Albania was visited by around 408,000 Italians in the first 11 months of 2018, a 22 percent hike compared to the period a year ago, according to Albania’s INSTAT statistical agency. However, a considerable number of tourists counted in the number are Albanians who also hold Italian citizenship.

Last year, taking an adventure trip to Albania was rated as one of the top tours on travelers’ to-do-list for 2018 by National Geographic France which suggested discovering the UNESCO World Heritage sites of Berat and Gjirokastra, the Greco-Roman amphitheaters, the Adriatic and Ionian beaches and above all the country’s unexplored landscapes such as alpine summits, green valleys, wetlands and rich fauna.

Several outdoor tour operators in the country offer hiking, rafting, biking, horse riding and birds watching adventures in the country, while cross-border tourism is gaining an upper hand with the opening of several mountain hiking trails.
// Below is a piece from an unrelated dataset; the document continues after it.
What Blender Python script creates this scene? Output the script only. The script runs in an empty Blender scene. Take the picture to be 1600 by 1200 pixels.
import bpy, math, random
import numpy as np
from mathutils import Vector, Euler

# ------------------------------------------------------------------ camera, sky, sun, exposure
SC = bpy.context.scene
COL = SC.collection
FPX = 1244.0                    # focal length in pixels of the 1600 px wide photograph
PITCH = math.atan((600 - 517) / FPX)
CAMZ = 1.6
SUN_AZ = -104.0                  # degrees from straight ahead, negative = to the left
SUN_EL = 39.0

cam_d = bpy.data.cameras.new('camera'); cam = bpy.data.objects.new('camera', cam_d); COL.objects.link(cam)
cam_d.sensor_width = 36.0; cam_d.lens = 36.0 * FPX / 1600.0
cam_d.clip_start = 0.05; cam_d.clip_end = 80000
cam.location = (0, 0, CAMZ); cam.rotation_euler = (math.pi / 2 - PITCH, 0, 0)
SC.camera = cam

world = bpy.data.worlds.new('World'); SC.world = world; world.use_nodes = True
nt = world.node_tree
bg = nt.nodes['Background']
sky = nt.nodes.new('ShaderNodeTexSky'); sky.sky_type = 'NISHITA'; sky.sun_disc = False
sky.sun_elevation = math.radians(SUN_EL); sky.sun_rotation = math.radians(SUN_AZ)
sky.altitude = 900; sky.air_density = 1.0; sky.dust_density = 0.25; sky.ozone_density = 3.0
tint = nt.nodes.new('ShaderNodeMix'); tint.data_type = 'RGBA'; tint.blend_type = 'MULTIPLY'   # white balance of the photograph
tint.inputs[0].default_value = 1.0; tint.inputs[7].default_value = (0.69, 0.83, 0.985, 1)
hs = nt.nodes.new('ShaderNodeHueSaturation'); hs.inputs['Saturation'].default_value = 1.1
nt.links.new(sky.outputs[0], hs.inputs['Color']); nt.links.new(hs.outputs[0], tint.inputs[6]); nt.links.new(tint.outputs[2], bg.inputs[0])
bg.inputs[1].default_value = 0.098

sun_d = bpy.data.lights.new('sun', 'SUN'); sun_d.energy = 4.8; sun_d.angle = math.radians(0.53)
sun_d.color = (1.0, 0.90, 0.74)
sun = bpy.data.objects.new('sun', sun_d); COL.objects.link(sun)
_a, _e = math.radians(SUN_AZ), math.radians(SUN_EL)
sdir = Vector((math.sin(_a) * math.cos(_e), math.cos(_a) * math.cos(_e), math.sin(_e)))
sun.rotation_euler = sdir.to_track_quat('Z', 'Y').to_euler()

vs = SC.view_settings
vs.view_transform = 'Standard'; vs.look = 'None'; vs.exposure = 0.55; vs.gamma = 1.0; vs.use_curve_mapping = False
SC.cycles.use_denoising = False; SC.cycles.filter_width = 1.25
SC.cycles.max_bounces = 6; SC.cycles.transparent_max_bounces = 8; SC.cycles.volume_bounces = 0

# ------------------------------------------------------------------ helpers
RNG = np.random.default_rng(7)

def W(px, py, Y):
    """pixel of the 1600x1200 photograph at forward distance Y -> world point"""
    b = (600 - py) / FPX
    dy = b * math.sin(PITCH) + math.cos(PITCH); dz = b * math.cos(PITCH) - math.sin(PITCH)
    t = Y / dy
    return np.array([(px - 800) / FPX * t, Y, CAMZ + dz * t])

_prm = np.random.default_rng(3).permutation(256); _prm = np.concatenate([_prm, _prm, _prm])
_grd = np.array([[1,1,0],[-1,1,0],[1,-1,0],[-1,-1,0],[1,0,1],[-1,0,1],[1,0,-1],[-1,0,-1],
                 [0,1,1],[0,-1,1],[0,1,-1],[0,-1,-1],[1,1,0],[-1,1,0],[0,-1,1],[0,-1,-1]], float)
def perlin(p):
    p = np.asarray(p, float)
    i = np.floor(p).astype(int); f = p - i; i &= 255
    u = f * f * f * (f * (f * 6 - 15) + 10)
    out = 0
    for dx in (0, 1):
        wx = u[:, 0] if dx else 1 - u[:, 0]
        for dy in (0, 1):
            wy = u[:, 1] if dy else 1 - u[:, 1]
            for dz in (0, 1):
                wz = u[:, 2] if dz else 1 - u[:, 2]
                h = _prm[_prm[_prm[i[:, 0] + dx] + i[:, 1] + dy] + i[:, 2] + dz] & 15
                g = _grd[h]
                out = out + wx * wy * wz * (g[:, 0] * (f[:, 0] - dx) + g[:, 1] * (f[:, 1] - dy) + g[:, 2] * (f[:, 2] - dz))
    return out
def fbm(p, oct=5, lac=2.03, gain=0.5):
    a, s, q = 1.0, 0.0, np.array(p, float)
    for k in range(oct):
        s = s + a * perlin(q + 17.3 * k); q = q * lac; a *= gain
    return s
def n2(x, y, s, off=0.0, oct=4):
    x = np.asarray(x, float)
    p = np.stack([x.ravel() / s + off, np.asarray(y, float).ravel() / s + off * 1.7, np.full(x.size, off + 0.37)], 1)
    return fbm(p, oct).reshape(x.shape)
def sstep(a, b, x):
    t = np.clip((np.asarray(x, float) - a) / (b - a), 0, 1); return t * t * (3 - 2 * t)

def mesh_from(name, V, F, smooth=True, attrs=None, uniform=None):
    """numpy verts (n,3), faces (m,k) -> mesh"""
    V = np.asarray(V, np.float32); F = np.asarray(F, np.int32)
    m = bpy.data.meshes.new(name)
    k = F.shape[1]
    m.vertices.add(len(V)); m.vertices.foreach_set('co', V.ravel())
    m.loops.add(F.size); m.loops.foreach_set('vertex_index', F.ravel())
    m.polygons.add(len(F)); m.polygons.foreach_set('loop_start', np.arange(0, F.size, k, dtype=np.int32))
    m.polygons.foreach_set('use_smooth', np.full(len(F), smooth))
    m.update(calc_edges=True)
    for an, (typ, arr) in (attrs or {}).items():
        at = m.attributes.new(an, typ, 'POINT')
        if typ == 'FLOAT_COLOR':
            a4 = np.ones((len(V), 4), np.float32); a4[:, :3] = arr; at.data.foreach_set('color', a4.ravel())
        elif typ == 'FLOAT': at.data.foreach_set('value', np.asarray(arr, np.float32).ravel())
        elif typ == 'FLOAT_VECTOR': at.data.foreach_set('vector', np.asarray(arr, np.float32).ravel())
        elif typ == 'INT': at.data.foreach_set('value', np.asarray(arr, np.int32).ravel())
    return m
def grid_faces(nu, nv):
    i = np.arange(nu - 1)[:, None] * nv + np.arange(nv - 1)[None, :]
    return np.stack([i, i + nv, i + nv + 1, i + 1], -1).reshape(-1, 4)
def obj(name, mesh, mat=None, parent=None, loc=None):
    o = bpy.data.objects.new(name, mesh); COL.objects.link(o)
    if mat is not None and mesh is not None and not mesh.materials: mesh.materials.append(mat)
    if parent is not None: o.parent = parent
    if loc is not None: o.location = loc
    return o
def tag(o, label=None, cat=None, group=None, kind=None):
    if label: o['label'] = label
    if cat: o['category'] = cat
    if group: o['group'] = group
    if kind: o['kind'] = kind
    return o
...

The communist past is also what fascinates tourists about Albania, which was cut off from the rest of the world under a hardline Stalinist dictatorship.

Albania’s tourism industry is dominated by so-called patriotic tourism from neighboring Albanian-speaking countries and minorities and a large number of migrants living and working in EU and North American countries who regularly spend their summer vacations in Albania.

Interest in visiting Albania by central European, Nordic and Russian-speaking tourists has also been considerably increasing in the past few years, with Poles leading tourist growth for a second year in a row and climbing to the sixth largest number of tourists visiting Albania.

The travel and tourism industry was one of the key drivers of the Albanian economy in 2018, generating around €1.5 billion in income in the first three quarters of 2018 when the country was visited by around 5 million tourists, with a key contribution to Albania’s expected decade-high 4 percent GDP growth for 2018, according to Albania’s central bank and INSTAT.